Artigos de Braulio Tavares em sua coluna diária no "Jornal da Paraíba" (Campina Grande-PB), desde o 0001 (23 de março de 2003) até o 4098 (10 de abril de 2016). Do 4099 em diante, os textos estão sendo publicados apenas neste blog, devido ao fim da publicação do jornal impresso.
sexta-feira, 12 de março de 2010
1779) A palavra “aventura” (21.11.2008)
Sempre me foi difícil explicar o que seria o “romance de aventura”, um desses gêneros literários que a gente sabe intuitivamente o que é, mas não consegue definir com precisão científica. Não é fácil dizer o que têm em comum clássicos do gênero como A Ilha do Tesouro de Stevenson, As Minas de Salomão de Haggard, Robin Hood de autor anônimo, Cinco Semanas num Balão de Julio Verne, Os Três Mosqueteiros de Dumas, Scaramouche de Rafael Sabatini, Na Terra do Mahdi de Karl May...
Um dia uma voz me segredou: “Procure na etimologia. Qual era o significado mais antigo, o que fez surgir a palavra?...” Meu Dicionário Houaiss lista uma porção de fósseis linguísticos e chega ao latim, com o verbo “advenire”, que quer dizer: “chegar, sobrevir”. Vejam bem, trata-se de algo que “ad + vem”, algo que se aproxima de nós, que vem na nossa direção. Aventura é qualquer situação em que não somos totalmente donos do nosso destino, em que nos submetemos ao imprevisto, ao que não podemos controlar, ao que pode nos advir a qualquer momento.
A palavra contém também “ventura”, cujo sentido mais imediato é “boa sorte”. Dizemos: “Tive a ventura de nascer numa família de bons princípios...”, não é mesmo? “Ventura” também tem origem no verbo latino “venire”, vir.

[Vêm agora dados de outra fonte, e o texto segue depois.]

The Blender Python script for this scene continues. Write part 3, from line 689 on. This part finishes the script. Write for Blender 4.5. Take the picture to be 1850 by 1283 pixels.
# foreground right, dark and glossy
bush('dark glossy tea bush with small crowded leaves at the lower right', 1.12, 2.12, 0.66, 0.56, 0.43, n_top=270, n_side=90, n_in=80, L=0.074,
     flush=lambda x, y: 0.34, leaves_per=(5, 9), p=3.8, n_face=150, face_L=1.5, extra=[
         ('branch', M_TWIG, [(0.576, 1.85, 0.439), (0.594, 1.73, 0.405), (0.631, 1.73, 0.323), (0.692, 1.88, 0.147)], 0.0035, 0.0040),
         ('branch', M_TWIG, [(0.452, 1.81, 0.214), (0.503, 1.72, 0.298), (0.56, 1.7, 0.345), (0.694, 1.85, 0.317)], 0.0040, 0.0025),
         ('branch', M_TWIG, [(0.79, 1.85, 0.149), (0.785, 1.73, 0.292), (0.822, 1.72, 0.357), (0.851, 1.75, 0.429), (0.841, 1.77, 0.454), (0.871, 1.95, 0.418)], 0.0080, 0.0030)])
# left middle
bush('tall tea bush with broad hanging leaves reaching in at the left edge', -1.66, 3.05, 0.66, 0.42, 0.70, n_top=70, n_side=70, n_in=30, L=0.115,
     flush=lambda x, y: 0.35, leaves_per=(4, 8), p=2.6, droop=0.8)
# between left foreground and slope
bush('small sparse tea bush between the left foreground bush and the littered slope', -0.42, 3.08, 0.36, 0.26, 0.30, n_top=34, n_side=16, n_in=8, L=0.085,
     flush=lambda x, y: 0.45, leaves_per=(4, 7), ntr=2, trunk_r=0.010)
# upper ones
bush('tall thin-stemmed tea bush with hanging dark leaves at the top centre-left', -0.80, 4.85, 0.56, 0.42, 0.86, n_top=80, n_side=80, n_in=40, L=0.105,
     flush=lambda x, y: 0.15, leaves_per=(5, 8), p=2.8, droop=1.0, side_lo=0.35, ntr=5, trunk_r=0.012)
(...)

São as coisas que vêm até nós, tudo que nos advém, que nos sobrevem. (E a esta altura da Reforma Ortográfica já não sei se tais verbos se acentuam ou não). Mas “ventura”, no sentido de sorte, parece vir (mesmo que não venha) de alguma raiz latina de onde nos vem a palavra “vento”. Porque o vento é uma das mais antigas imagens do imprevisível, do que muda sem avisar, do que pode ser favorável num instante e desfavorável no outro, tudo de que dependemos (se somos navegadores antigos, em barcos à vela, trirremes, caravelas, galeões, jangadas) para viver ou morrer.
Viver uma aventura significa estarmos expostos aos ventos, dependentes de forças além da nossa vontade, do sopro de deuses invisíveis que podemos apenas cortejar, engambelar com sacrifícios, subornar com orações. A aventura é essa corda-bamba entre nosso livre arbítrio e um Destino imprevisível e indecifrável. E significa (porque a palavra tem raízes também em “venturum”, vindouro, fato futuro, fato que ainda não aconteceu) estar à mercê de um futuro que talvez já exista, um Destino que esteja vindo ao nosso encontro sem que ainda possamos saber do que se trata.
O romance de aventura se constelou em torno de imagens (balões, piratas, perseguições, espadachins, cavalgadas, tiroteios, viagens, expedições a lugares remotos) que dizem respeito às sociedades e culturas em que foi criado e escrito. No sentido mais amplo, contudo, romance de aventura é todo aquele no qual o autor nos transporta para um mundo onde tudo é possível, qualquer coisa pode acontecer. Um mundo (é curioso!) mais parecido com a vida, cada vez mais imprevisível, do que com a literatura, hoje tão convencional.